Staf KJRI Kuching, Hendra Wirawan, mengatakan bahwa kasus yang menimpa Elis itu penuh keragu-raguan. Hendra mengatakan bahwa sejak awal KJRI telah merasakan banyaknya kelemahan hukum pada kasus ini.
“Kami melihat banyak celah-celah kelemahan pada kasus ini. Lalu kami memanfaatkan celah-celah ini pada proses pendampingan hukum saudari Elis,” ujar Hendra.
“Pada kecurigaan awal ini, Elis ditahan oleh polisi. Lalu pada tanggal 22 Juni kuburan suaminya dibongkar untuk dilakukan otopsi,” lanjut Hendra.
Langkah selanjutnya yang dilakukan KJRI, ujar Hendrawan, adalah melakukan pendekatan kepada polisi dan jaksa selama proses pengadilan. Pengadilan Malaysia juga menyediakan pengacara pro-bono bagi Elis yang sangat membantu proses pembebasan.
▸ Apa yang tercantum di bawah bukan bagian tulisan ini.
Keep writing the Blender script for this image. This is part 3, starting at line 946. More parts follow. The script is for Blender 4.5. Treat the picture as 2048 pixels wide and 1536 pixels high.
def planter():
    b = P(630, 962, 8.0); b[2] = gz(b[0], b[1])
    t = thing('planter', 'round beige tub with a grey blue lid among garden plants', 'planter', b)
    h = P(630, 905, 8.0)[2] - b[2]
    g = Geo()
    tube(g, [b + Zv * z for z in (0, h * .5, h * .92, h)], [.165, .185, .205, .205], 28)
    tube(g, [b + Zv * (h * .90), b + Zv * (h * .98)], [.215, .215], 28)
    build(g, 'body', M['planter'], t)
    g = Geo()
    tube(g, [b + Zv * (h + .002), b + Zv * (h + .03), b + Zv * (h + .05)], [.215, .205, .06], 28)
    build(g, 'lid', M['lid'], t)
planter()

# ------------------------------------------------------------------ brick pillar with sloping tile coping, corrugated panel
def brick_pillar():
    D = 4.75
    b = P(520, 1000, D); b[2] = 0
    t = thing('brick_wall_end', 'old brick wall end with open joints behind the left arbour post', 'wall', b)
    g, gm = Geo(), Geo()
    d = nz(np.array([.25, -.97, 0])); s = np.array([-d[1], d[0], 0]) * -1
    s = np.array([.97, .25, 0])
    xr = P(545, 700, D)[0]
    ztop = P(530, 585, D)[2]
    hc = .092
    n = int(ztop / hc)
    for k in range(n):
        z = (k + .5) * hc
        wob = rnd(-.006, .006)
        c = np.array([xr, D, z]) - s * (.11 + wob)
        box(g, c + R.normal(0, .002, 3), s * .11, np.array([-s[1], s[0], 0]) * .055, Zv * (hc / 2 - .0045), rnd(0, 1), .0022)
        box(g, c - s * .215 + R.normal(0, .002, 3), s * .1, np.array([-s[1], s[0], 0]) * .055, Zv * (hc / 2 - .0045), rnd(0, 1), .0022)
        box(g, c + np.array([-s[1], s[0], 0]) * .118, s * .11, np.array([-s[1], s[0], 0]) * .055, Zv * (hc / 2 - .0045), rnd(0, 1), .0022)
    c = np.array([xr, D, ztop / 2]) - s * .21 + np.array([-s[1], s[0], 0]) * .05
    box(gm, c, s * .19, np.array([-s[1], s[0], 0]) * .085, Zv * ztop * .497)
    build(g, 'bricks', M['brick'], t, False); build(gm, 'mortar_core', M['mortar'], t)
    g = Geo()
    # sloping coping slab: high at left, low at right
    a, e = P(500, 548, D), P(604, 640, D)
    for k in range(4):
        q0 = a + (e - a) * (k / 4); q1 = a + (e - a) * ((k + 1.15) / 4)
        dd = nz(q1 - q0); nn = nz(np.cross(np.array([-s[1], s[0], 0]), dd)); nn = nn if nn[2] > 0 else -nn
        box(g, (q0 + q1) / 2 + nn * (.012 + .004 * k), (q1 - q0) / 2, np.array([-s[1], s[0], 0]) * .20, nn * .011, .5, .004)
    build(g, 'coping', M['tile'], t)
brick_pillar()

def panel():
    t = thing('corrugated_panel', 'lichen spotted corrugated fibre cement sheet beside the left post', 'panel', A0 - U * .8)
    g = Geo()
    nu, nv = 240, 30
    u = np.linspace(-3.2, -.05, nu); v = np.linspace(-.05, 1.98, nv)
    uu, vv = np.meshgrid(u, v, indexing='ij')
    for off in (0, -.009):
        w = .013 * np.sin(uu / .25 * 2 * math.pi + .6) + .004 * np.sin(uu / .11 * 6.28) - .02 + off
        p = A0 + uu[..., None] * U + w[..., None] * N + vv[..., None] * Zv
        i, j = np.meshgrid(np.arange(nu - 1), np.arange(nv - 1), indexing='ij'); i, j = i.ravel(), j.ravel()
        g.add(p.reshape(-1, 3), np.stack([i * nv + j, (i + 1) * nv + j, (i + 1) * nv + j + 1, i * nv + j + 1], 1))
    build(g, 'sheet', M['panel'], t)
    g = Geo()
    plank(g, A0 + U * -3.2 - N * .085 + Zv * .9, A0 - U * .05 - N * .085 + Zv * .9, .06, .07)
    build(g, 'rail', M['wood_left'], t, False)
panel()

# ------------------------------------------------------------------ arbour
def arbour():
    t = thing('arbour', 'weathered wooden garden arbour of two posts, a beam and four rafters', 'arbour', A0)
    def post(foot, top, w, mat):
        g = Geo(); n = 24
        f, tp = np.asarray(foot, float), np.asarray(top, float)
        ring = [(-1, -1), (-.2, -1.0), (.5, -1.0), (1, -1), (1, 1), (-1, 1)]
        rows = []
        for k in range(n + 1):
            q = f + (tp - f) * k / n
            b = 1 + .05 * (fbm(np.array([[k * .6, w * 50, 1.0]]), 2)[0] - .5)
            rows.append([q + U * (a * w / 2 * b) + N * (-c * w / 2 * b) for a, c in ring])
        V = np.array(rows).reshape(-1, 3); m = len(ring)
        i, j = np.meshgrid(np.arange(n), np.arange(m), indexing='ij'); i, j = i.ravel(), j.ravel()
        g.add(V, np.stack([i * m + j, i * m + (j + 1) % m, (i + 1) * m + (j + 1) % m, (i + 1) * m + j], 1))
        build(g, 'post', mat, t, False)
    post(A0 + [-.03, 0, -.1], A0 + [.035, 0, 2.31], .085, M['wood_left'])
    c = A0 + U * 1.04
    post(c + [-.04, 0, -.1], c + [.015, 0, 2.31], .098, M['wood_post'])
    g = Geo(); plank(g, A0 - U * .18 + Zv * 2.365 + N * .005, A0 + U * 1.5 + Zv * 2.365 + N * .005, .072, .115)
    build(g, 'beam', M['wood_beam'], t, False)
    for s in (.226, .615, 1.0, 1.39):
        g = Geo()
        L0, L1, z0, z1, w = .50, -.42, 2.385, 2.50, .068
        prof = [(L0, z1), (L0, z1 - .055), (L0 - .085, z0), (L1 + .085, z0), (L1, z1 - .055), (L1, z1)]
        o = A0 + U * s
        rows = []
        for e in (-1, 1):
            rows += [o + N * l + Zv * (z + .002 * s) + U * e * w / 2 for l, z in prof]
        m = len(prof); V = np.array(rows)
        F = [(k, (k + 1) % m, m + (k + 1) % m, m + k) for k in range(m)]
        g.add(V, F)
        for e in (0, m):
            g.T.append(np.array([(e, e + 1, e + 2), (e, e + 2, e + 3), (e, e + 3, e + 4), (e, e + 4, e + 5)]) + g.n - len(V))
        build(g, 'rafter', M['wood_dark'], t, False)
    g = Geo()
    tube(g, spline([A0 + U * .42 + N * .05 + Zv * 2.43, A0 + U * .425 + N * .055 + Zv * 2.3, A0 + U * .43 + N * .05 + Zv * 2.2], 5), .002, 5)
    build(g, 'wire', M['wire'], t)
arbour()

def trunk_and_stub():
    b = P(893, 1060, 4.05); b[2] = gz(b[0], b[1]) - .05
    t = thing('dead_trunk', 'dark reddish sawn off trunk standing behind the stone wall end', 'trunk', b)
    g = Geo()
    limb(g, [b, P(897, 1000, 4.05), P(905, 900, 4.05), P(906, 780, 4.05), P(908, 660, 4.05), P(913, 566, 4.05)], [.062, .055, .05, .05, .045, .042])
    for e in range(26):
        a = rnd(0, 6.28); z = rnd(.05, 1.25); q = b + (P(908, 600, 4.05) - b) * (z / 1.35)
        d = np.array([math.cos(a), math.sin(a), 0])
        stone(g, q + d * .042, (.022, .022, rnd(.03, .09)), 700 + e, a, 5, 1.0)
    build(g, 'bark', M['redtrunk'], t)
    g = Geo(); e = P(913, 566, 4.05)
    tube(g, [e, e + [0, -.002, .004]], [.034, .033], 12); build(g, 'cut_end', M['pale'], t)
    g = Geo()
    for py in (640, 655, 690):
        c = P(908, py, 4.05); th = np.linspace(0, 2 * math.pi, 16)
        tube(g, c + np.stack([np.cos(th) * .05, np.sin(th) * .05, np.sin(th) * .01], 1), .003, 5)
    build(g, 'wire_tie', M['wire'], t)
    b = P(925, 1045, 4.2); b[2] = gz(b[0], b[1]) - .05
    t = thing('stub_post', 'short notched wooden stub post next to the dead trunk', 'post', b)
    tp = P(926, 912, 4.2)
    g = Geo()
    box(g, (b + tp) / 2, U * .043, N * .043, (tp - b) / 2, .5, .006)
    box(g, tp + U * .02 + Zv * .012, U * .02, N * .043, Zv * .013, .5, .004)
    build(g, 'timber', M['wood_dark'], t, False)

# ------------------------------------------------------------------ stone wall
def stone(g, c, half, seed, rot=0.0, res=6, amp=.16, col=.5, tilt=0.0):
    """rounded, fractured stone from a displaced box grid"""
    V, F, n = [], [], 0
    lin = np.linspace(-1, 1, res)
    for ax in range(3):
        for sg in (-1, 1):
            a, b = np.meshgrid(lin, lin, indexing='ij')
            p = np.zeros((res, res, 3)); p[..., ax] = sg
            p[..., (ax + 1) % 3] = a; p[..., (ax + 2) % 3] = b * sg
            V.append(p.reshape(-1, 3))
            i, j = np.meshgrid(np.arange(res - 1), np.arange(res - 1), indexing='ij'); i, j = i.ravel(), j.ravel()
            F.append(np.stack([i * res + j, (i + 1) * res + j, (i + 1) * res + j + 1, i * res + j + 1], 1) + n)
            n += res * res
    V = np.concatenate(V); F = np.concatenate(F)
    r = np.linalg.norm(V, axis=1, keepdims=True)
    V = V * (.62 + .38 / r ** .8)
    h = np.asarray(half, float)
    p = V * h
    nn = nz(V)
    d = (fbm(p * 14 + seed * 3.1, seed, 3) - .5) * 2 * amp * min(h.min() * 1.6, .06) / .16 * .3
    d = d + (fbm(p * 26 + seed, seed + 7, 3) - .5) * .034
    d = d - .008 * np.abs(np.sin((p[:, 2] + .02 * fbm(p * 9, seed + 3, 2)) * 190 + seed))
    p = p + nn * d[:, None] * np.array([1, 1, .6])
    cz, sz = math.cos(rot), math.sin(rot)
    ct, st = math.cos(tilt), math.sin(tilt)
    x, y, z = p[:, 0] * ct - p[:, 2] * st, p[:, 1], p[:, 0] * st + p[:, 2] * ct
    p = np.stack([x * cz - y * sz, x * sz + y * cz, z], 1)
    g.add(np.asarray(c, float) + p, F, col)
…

Hendra menyayangkan kelemahan polisi Malaysia yang sempat terlambat dalam mengidentifikasi korban, yang membuat kasusnya berlarut-larut. “Kami terus menanyakan tuduhan apa yang diberikan kepada saudari Elis dan mencari celah kelemahan hukumnya,” ujar Hendra.
Hasil otopsi dokter patologi bahwa tidak terdapat bukti-bukti pembunuhan pada Asman. Menurut Hendra, otopsi ini mementahkan dugaan awal polisi Asman diracun atau dicekik hingga mati. “Tidak ditemukan bekas-bekas pupuk kelapa sawit yang diduga digunakan untuk meracuni korban, maupun bekas cekikan yang menewaskan korban,” ujar Hendra.
Berdasarkan hasil otopsi tersebut, suami Elis dinyatakan tidak dibunuh dan penyebab kematiannya tidak diketahui. Namun, menurut Elis, suaminya mempunyai sejarah serangan asma. Penyakit ini diduga penyebab kematian Asman. "Jika penyakitnya kambuh, dia tidak bisa bernafas," ujar Elis singkat.
Elis dan Asman bekerja sebagai buruh perkebunan kelapa sawit di Kuching. Menjadi buruh kelapa sawit adalah profesi yang paling banyak dilakukan oleh pekerja migran asal Indonesia di wilayah itu.